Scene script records
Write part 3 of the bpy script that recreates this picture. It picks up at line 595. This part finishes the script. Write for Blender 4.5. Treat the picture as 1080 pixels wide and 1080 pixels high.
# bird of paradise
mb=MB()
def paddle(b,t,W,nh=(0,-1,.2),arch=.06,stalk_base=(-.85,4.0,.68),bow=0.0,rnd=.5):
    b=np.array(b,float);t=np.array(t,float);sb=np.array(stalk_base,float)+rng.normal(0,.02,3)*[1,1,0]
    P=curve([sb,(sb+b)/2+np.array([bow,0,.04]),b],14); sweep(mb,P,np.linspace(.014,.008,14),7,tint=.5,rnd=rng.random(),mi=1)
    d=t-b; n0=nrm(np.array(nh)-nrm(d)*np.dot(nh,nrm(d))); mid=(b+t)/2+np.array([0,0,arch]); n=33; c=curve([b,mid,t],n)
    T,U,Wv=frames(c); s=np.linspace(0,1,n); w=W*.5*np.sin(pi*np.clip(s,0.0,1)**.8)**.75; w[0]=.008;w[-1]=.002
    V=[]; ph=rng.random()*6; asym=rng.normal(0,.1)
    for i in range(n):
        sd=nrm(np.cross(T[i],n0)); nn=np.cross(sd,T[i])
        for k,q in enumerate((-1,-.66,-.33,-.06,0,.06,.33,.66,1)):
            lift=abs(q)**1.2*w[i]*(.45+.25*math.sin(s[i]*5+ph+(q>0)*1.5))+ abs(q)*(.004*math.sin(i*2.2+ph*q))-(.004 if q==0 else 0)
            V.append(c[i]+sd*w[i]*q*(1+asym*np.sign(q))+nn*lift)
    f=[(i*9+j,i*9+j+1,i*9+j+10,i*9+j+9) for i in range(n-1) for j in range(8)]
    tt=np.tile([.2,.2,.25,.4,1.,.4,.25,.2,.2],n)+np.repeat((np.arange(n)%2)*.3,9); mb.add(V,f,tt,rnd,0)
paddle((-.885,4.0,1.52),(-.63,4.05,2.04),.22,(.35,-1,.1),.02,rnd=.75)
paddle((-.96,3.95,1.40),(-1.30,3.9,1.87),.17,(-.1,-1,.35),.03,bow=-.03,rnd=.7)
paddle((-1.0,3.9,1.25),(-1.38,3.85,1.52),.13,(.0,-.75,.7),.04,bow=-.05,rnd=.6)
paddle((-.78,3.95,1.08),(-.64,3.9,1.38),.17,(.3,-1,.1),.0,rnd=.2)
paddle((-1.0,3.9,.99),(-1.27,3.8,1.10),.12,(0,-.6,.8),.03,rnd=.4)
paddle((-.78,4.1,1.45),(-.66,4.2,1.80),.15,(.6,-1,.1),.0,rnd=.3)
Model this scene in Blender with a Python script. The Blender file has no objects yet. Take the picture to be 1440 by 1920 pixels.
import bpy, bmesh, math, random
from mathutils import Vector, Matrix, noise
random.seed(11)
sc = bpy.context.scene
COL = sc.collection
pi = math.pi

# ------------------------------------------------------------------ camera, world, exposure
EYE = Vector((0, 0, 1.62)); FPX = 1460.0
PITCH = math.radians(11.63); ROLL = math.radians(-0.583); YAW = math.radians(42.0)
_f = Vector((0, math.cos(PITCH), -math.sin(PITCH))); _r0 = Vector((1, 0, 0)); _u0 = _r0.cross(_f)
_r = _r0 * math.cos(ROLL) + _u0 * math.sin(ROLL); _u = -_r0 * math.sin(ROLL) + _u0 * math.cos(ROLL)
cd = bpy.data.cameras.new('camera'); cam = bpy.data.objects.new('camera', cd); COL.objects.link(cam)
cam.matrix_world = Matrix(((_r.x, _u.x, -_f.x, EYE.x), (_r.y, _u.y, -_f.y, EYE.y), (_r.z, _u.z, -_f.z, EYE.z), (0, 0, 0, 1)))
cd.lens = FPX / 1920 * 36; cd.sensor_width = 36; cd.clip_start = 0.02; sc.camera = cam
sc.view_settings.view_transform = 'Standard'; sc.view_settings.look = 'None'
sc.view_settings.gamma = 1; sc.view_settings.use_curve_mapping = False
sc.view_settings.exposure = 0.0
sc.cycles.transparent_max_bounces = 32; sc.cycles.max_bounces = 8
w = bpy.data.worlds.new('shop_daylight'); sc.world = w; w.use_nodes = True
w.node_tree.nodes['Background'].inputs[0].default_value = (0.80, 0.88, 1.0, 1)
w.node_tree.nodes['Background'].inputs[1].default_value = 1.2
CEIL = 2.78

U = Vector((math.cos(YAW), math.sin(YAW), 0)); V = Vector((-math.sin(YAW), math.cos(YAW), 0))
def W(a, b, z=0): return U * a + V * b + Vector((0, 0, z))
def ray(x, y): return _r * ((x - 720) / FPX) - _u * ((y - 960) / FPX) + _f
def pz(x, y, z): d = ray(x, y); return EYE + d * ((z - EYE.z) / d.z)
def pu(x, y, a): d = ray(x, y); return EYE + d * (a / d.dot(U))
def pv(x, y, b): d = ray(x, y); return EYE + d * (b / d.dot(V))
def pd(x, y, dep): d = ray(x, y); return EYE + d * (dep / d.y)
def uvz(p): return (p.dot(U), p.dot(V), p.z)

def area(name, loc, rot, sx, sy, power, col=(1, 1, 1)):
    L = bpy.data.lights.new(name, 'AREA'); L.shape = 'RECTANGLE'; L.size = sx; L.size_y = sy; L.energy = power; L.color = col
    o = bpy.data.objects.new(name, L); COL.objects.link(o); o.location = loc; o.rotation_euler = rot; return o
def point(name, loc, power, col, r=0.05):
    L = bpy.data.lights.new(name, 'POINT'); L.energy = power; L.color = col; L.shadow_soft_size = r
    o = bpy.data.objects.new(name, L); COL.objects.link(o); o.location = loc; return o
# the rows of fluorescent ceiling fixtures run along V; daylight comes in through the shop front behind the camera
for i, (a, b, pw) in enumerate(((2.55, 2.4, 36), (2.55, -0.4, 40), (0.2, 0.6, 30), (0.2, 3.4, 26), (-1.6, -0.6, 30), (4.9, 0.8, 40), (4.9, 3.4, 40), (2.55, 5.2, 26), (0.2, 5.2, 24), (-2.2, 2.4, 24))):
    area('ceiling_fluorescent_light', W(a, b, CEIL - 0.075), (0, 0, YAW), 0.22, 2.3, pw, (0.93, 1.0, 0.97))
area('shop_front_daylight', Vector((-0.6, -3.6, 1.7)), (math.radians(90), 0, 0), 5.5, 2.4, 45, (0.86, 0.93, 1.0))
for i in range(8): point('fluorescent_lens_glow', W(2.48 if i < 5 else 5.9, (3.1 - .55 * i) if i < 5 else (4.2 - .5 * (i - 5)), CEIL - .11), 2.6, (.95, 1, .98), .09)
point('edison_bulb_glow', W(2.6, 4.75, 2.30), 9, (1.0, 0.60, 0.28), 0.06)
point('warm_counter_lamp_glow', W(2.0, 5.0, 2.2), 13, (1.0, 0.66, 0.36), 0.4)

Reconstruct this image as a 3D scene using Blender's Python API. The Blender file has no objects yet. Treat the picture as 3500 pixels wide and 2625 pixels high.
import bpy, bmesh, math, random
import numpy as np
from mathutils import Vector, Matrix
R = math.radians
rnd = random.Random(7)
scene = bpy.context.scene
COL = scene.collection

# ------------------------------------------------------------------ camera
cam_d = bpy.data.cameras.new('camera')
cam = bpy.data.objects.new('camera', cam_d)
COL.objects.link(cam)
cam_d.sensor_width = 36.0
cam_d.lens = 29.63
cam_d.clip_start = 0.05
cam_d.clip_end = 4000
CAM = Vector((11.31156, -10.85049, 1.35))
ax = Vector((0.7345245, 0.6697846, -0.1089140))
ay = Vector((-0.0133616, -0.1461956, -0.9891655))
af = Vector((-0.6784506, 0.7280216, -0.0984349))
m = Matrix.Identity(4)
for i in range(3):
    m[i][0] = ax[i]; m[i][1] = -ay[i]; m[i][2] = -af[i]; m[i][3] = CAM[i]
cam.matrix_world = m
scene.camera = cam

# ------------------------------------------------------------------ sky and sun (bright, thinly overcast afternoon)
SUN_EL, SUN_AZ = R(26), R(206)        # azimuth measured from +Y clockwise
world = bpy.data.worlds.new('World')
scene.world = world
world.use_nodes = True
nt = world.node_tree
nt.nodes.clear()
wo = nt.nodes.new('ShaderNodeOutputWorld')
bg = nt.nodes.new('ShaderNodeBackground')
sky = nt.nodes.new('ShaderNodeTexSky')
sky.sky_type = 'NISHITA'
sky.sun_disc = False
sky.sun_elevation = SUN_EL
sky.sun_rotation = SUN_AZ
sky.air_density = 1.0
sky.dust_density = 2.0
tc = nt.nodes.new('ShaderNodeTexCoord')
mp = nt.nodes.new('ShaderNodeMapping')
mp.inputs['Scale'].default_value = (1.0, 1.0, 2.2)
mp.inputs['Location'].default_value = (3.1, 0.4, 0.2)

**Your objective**
Only the lines running from the line with "Reconstruct this image" through the line with "COL = scene.collection" should be repeated, exactly and with both ends kept.

**Expected answer**
Reconstruct this image as a 3D scene using Blender's Python API. The Blender file has no objects yet. Treat the picture as 3500 pixels wide and 2625 pixels high.
import bpy, bmesh, math, random
import numpy as np
from mathutils import Vector, Matrix
R = math.radians
rnd = random.Random(7)
scene = bpy.context.scene
COL = scene.collection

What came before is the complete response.